ひとまず印象に残ったメモをここに引用したい。
“(・・・)たとえば、小説の中の人物、あれを生きていると言うべきだろうか、死んでいると言うべきだろうか、どっちなのだろうか。彼らの人生を読んでいる時間とは、では、どのような存在の時間なのだろうか。小説の人生など言語による虚構である、それらは現実の人生ではないと言うなら、われわれの人生そのものが、そうなのではないだろうか。なぜなら、われわれは、言語によって虚構することによってのみ、現実を生きているからである。
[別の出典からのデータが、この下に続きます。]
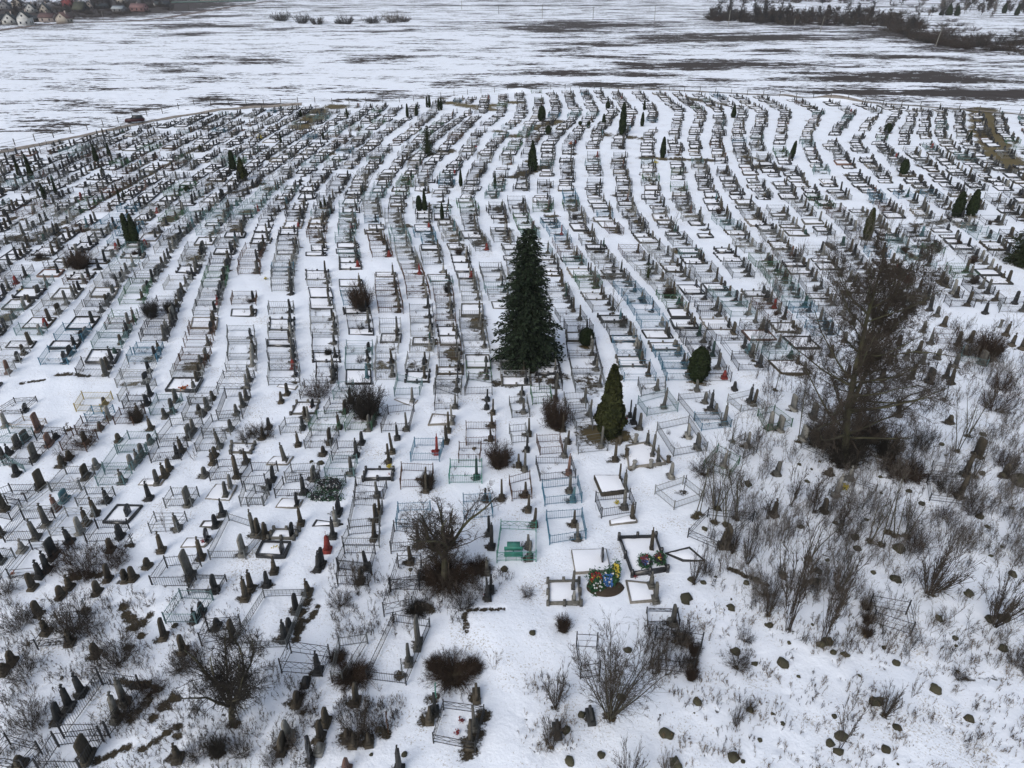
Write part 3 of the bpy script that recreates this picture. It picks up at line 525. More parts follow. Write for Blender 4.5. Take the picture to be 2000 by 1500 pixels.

” P322-323
池田晶子は、解剖学者で、毎日のように死体向き合っている養老孟司の「生きているほうが異常」という言葉に触れて、現実性について語りかけた。
「生存とは存在の一形式である」
まぎれもなく、間接的に現代のヒューマニズムへの批判だと自分は感じた。
生が無条件に肯定されることにさえも、池田晶子は否定的にみているのかもしれないが、自分はそこまでには至らない。
小室直樹やマルクスの影響だろうか、自分は社会という存在をまずは考えてみたいのである。
池田晶子がなぜ思索にとりつかれるのか、なぜ現代社会にあらゆる時事的な物事に一切の関心を見だせないのか。
池田晶子はそういうことを「客観的」に分析してはいない。
そういう意味では、本当に魂の人間だということなのだろうけれども、今日の自分は自分は「否定性」よりも「肯定性」についてもっと考えたいと感じた。
それはいうまでもなく、障がい者福祉の仕事に従事しているからだと思う。